[start Available data]

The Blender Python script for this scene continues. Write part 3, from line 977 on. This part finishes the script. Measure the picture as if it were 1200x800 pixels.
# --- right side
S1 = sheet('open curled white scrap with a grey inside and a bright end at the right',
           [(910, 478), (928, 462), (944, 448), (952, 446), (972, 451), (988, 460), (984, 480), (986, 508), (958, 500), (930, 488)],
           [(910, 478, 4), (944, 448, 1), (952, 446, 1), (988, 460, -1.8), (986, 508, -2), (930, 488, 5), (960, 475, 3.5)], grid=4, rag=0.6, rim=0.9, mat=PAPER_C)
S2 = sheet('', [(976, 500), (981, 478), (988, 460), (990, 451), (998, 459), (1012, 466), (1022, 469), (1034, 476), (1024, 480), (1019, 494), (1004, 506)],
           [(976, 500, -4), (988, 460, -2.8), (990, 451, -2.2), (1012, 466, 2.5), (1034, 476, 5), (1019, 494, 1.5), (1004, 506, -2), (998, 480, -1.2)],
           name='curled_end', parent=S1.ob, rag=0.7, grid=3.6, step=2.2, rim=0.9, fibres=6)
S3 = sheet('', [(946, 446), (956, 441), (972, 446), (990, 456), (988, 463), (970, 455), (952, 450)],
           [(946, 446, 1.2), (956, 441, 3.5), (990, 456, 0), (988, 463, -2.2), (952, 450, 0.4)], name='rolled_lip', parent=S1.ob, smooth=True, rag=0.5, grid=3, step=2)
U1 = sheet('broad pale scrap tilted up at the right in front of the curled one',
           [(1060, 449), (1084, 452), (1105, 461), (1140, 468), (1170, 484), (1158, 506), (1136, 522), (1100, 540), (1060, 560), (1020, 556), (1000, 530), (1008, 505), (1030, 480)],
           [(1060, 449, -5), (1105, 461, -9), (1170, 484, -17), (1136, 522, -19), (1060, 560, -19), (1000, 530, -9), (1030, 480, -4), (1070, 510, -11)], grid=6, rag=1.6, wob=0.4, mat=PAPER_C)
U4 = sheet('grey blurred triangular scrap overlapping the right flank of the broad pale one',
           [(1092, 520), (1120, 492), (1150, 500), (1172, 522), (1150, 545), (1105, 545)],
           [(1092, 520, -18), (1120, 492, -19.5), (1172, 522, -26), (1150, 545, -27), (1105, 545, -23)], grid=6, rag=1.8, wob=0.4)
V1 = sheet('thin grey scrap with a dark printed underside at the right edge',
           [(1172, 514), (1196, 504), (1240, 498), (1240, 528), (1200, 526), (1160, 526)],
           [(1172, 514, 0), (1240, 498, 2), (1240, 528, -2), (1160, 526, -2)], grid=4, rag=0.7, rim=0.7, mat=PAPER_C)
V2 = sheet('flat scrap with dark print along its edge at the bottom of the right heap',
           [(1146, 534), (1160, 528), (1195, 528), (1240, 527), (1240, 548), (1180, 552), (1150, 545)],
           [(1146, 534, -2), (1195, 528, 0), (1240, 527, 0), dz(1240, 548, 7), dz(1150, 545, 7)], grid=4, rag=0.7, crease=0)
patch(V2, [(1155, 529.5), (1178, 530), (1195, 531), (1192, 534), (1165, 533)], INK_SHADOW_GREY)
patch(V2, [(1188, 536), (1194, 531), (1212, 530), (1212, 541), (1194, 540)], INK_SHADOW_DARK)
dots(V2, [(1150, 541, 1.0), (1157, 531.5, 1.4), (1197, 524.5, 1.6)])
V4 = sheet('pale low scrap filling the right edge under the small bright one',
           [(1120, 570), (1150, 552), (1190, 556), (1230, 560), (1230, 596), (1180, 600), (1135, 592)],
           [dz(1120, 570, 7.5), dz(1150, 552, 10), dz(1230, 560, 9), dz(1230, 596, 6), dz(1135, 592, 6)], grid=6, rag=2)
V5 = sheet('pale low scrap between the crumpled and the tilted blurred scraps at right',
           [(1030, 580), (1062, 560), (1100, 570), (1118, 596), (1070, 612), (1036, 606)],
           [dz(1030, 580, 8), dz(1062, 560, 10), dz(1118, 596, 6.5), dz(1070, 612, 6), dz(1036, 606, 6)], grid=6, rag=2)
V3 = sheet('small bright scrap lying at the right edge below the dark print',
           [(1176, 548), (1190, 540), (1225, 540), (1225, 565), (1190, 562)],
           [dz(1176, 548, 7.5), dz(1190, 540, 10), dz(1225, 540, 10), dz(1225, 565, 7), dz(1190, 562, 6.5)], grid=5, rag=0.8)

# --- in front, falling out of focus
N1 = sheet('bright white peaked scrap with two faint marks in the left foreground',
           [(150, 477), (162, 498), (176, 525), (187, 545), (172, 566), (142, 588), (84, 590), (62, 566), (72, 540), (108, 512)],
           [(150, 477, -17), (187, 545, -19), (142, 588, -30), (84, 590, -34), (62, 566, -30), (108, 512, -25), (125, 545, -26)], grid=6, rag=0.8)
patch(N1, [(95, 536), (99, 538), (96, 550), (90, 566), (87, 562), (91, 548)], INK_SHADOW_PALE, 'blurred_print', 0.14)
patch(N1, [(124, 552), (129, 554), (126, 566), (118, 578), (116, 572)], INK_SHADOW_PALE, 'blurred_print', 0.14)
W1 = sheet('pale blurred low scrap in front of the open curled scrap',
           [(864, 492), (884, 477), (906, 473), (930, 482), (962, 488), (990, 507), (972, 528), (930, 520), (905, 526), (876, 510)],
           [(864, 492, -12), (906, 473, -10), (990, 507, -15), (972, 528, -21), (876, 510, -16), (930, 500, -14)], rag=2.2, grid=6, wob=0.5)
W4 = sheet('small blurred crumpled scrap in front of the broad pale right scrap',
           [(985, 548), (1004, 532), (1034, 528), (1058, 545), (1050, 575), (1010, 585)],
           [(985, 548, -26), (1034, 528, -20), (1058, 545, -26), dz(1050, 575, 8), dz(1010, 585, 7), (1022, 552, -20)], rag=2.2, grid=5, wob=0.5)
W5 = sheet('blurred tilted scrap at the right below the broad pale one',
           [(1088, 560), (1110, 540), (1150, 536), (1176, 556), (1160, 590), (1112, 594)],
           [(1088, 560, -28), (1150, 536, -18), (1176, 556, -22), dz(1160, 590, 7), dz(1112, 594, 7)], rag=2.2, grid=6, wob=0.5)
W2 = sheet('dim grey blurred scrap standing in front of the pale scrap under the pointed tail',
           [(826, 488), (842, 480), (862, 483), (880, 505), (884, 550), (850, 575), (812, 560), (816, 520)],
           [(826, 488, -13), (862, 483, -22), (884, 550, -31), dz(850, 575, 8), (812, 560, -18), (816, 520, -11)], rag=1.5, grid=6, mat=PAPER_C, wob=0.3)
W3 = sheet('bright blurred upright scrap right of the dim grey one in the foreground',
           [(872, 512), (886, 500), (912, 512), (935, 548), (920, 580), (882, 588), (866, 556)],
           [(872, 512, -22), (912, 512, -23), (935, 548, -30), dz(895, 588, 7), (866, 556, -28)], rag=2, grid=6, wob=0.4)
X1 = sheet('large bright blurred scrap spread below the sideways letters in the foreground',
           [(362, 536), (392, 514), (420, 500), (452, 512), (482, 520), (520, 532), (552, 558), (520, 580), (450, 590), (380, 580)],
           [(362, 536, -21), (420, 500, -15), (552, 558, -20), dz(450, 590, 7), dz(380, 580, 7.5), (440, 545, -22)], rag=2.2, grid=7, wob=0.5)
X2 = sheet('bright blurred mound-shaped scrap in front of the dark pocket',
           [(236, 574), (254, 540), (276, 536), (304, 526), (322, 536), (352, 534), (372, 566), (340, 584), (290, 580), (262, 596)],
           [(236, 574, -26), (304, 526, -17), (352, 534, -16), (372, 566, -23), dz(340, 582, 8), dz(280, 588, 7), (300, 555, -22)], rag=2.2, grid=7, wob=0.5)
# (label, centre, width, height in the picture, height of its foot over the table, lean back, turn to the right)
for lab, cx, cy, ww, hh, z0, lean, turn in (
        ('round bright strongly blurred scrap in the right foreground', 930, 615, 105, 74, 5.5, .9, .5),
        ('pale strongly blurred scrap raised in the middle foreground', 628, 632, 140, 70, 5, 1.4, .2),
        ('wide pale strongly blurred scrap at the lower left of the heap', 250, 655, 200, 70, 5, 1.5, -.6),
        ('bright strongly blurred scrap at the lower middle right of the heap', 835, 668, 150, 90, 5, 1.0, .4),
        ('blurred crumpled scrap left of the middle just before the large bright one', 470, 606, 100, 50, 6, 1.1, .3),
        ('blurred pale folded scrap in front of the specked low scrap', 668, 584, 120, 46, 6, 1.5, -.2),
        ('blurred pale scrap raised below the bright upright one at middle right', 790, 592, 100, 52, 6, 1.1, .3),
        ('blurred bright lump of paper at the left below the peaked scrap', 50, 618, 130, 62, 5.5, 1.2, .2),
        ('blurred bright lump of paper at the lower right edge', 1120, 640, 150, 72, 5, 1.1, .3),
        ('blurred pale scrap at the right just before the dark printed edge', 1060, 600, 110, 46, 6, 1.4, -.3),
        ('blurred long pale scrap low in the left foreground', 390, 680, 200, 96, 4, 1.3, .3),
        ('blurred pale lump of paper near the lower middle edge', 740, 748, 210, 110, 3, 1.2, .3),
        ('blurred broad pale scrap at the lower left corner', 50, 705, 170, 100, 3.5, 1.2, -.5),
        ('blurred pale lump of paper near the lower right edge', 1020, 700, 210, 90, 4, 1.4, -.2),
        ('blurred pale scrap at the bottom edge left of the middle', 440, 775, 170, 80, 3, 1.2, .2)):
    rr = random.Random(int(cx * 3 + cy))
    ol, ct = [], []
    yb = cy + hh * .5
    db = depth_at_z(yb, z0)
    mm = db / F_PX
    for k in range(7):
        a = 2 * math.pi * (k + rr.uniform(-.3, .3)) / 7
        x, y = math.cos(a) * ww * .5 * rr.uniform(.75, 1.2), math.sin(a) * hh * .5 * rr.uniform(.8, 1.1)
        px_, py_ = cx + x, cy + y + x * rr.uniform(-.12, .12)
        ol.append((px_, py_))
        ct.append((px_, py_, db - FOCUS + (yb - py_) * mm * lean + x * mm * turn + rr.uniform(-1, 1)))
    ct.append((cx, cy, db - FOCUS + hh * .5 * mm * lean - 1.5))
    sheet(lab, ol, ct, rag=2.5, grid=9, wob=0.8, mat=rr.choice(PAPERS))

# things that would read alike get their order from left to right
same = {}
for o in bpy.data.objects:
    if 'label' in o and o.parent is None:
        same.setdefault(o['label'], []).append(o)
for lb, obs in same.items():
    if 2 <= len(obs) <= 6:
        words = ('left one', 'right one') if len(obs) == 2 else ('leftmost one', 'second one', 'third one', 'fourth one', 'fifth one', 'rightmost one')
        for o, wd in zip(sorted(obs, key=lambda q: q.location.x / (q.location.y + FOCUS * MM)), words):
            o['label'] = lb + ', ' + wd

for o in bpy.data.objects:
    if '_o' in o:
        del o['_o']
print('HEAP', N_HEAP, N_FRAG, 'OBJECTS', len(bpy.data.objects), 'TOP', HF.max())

[end Available data]

What this task involves: Among the lines of the data, identify those with the word "picture". Copy each of them.

Result of the exercise:
The Blender Python script for this scene continues. Write part 3, from line 977 on. This part finishes the script. Measure the picture as if it were 1200x800 pixels.
# (label, centre, width, height in the picture, height of its foot over the table, lean back, turn to the right)